Para ele, 0,50 p.p. e 1 p.p. são valores altos e que demoram a fazer efeito na economia. Também têm a desvantagem de mudar a atenção do mercado para a projeção de queda, não mais para novas altas. Com oito reuniões do Copom por ano, seria possível aumentar a Selic em 2 p.p. devagar e com melhores resultados.
Porém, Kanczuk considera sua estratégia pouco ortodoxa: “Essa é minha estratégia favorita, mas é maluquice minha. Não tem ninguém com essa cabeça.”
O que de fato pode acontecer com a Selic?
Assim como o mercado projeta e precifica, o ex-diretor acredita que o aumento de 0,25 p.p. virá e o corte no fim do ano também: o aumento pela questão da credibilidade, e o corte pela pressão política.
Nos dois casos, entretanto, Kanczuk avalia que o Banco Central tem argumentos bons para sustentar as decisões, embora não concorde com elas.
A atividade econômica continua forte no país, com o Produto Interno Bruto (PIB) registrando crescimento de 1,4% no primeiro trimestre — ainda que muito sustentado pelo agronegócio, e pouco por serviços e indústria.
“No último comunicado, parecia que o Copom esperava uma desaceleração, mas não aconteceu. Isso não foi uma surpresa aqui no ASA, mas acredito ter sido para eles. Então, eles podem revisar o que seria o início do hiato para mais para a frente”, disse.
Mesmo com a possibilidade de novas altas na mesa, o cenário-base do ASA é de pausa após essa alta até o fim do ano, entre novembro e dezembro.
Por volta desta época, Kanczuk acredita que o Federal Reserve, banco central dos Estados Unidos, deve iniciar o seu corte de juros. Este seria o gatilho para o Brasil fazer o mesmo.

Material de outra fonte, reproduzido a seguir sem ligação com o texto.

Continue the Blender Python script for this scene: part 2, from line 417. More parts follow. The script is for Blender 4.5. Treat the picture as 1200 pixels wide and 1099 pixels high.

“É um argumento que faz sentido. O Brasil fica mais atrativo para investimentos, tem um efeito significativo de valorização do real e com potencial de reduzir a inflação. Se o mundo diminuiu os juros, porque não diminuir aqui também? É um argumento correto”, avalia.
Mas fica o contraponto: se o BC tomar a decisão de abraçar a oportunidade de queda dos juros nos EUA para diminuir aqui, Kanczuk acredita que será mais uma sinalização de que a busca da meta de inflação não é a prioridade.